Seventeen of the 19 Republicans in the House sponsor the resolution, which is led by Reps. Ryan Armagost of Berthoud and Rose Pugliese of Colorado Springs. No Democrats sponsor it.

Statewide officers under the Colorado Constitution can be impeached for “high crimes or misdemeanors or malfeasance in office.” The resolution says that support expressed by Griswold, a Democrat who oversees the administration of elections in Colorado, for Trump’s disqualification from the ballot violated her duty to remain neutral and constitutes “malfeasance in office, dereliction of duty, unfitness for office, and abuse of the public trust.”

“To protect the citizens of Colorado from the threat of any future denials of constitutional rights, it is appropriate for Secretary Griswold to be impeached and removed from office,” the resolution says.

Impeachment effort launched by Colorado House Republicans against secretary of state

“The Colorado Republican Party continues to focus on conspiracies and political games,” Griswold said in a statement. “I will not be intimidated by this baseless proceeding. While Republican House Legislators waste taxpayer dollars to score cheap political points, I’ll be doing my job of ensuring every Colorado voter — Republican, Democratic, and Unaffiliated alike — can make their voices heard in free and fair elections.”

Republican Reps. Stephanie Luck of Penrose and Rod Bockenfeld of Watkins are the only two Republicans not listed as sponsors on the resolution. Both have been frequently absent from the legislative session, Luck due to maternity leave and Bockenfeld due to health issues.

The resolution is scheduled to be considered Tuesday by the House Judiciary Committee. Armagost and Pugliese will be allowed to present four witnesses and the Democratic chair, Mike Weissman, will be allowed to present four witnesses, selected “in consultation with” Griswold, according to a press release from House Democrats. Griswold will also be allowed to testify.

“Hearing this resolution in the Judiciary committee will limit the time wasted on this topic, while respecting that it is a top priority for House Republicans to have it introduced and openly debated,” House Speaker Julie McCluskie, a Dillon Democrat, said in a statement. “In an age when misinformation and conspiracy theories attack the integrity of our elections, we believe a public hearing to set the record straight on this issue is in the best interest of our democracy.”

Democrats hold strong majorities in the state House and Senate, and not even the resolution sponsors expect it to succeed.

Six Republican and unaffiliated voters last year, citing Trump’s actions around the Jan. 6 insurrection, filed a lawsuit in state district court to block Trump from the state ballot under Section 3 of the 14th Amendment, which prohibits a person who “engaged in insurrection” after taking an oath to support the Constitution from holding office again.

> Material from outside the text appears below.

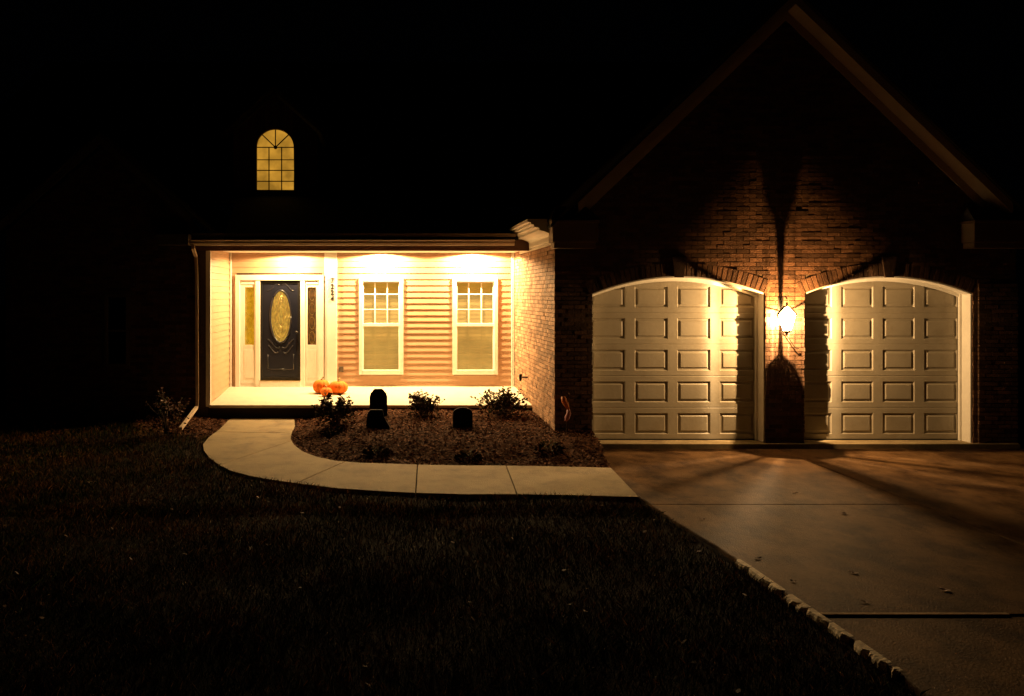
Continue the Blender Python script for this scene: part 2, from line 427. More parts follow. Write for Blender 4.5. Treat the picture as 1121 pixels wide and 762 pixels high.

The case reached the Colorado Supreme Court, which agreed with the plaintiffs and ruled Trump disqualified, but that decision was reversed by the U.S. Supreme Court last month.

Griswold was a defendant in the case and took a neutral position in the legal proceeding. After the state Supreme Court ruling, she said, “Donald Trump engaged in insurrection and was disqualified under the Constitution from the Colorado Ballot. The Colorado Supreme Court got it right.”

The state House can impeach by majority vote, and the state Senate has the power to convict with a two-thirds majority.